Stored data
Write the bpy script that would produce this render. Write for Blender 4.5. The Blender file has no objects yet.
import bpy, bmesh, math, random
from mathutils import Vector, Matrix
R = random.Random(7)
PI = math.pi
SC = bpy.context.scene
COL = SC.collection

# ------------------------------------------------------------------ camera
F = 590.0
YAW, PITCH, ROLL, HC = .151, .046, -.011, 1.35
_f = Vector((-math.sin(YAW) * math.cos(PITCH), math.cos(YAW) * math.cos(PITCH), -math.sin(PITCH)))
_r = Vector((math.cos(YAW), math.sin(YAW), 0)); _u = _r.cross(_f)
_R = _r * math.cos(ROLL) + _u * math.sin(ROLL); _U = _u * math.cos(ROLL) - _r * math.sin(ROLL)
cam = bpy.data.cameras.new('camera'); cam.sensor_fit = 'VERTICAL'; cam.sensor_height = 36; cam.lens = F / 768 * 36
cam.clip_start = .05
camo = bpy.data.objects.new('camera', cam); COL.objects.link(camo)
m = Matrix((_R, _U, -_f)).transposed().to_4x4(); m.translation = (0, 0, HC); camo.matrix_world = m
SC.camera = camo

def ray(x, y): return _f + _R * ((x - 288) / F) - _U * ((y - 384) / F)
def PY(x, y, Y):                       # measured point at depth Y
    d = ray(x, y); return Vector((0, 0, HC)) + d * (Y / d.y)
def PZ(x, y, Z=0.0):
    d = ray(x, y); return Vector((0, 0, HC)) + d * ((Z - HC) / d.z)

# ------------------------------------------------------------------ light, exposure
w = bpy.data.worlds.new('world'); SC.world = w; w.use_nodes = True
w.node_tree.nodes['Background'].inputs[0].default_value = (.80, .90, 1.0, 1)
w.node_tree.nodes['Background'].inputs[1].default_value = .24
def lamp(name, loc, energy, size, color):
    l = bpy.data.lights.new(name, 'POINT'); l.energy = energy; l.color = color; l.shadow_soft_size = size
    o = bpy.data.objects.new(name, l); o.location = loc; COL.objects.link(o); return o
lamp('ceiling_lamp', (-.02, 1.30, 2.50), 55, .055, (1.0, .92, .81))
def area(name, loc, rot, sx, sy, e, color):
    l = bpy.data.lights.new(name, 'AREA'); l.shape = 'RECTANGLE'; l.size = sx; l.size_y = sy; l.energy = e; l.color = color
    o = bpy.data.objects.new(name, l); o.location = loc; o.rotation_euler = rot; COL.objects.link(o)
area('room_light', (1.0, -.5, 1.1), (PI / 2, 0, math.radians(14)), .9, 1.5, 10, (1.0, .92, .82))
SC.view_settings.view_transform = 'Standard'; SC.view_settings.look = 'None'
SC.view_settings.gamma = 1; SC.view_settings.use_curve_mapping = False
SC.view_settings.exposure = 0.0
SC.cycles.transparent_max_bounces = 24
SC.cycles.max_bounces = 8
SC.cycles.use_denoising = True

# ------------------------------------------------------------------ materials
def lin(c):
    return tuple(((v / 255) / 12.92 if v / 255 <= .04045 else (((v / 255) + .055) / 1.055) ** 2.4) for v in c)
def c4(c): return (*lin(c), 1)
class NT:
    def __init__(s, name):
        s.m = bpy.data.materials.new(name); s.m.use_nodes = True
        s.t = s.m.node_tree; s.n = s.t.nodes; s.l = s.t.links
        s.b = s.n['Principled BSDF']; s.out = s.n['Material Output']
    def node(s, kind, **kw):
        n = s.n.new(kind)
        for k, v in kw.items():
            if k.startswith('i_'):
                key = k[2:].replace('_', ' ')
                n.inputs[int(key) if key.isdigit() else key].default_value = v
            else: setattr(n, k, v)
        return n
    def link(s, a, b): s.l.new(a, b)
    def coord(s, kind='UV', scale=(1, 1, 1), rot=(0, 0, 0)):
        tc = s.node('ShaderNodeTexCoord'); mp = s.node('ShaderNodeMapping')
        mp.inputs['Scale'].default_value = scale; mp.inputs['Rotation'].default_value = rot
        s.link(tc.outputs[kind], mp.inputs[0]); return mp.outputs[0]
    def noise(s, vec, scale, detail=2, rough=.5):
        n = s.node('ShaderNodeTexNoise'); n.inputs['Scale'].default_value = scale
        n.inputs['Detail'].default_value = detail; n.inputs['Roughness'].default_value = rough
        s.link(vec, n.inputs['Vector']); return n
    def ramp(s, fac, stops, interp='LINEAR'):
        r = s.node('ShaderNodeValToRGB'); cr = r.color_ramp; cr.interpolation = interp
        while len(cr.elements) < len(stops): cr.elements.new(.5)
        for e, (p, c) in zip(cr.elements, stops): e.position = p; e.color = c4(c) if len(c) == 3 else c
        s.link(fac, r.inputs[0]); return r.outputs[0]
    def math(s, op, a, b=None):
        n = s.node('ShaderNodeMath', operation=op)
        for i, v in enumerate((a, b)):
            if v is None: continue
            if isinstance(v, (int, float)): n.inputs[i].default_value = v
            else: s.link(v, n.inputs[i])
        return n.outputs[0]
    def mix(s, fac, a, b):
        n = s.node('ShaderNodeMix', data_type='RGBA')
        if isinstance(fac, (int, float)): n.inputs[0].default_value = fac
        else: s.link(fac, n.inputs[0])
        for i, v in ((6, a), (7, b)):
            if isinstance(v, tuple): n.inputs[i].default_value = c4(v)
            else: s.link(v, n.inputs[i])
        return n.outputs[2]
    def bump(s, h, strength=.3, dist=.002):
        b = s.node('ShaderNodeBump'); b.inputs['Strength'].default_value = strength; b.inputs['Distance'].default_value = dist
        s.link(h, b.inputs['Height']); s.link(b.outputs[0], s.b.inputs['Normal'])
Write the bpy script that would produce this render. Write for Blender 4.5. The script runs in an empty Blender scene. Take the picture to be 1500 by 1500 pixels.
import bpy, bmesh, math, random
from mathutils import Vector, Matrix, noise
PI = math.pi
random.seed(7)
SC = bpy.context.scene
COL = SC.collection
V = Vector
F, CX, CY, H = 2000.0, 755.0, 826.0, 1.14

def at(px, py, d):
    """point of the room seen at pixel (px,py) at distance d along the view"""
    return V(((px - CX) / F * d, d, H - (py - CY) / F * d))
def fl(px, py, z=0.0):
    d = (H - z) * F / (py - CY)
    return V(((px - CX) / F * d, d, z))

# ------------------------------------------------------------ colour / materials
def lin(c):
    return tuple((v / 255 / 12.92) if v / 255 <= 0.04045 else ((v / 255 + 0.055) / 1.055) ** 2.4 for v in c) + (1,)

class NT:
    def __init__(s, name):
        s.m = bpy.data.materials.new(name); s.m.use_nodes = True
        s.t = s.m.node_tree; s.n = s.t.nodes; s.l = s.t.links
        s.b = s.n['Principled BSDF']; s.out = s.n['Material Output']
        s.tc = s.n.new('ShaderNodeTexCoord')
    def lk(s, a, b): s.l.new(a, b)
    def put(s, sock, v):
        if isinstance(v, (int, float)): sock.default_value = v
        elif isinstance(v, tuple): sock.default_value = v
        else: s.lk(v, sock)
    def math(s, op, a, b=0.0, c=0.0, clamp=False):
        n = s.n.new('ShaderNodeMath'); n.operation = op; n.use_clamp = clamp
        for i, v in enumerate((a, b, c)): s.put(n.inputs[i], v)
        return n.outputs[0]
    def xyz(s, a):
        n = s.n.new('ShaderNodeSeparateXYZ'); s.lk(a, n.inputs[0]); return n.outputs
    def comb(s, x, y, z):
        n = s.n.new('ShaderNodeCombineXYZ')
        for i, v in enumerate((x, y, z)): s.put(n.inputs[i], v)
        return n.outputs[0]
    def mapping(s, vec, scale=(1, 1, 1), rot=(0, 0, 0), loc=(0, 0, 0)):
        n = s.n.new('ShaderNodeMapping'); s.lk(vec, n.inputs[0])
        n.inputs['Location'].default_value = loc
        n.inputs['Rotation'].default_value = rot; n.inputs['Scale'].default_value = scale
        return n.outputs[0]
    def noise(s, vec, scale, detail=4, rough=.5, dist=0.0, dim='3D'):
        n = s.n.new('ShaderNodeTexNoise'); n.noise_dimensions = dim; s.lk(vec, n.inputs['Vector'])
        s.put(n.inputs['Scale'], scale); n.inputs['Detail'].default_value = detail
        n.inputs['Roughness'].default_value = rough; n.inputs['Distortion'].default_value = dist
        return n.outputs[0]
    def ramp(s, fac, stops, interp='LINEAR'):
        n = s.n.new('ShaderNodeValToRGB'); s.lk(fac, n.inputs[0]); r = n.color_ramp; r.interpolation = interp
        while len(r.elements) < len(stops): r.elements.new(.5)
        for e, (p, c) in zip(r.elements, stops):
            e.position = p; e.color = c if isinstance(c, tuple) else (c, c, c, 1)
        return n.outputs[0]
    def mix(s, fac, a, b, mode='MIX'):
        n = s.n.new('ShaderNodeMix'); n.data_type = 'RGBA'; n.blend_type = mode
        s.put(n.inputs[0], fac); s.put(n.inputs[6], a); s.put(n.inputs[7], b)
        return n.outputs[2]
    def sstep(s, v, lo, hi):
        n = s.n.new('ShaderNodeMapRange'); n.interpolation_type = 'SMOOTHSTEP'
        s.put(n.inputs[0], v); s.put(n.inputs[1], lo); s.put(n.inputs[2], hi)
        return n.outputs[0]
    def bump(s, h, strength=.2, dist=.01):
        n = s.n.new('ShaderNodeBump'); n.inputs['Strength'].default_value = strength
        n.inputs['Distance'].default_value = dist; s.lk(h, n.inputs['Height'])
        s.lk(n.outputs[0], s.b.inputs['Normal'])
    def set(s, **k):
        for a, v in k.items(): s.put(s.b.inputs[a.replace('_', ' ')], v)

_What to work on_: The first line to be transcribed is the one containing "by 1500 pixels.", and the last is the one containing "F, CX, CY, H = 2000.0, 755.0, 826.0, 1.14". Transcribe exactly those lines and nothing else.

_Solution_:
Write the bpy script that would produce this render. Write for Blender 4.5. The script runs in an empty Blender scene. Take the picture to be 1500 by 1500 pixels.
import bpy, bmesh, math, random
from mathutils import Vector, Matrix, noise
PI = math.pi
random.seed(7)
SC = bpy.context.scene
COL = SC.collection
V = Vector
F, CX, CY, H = 2000.0, 755.0, 826.0, 1.14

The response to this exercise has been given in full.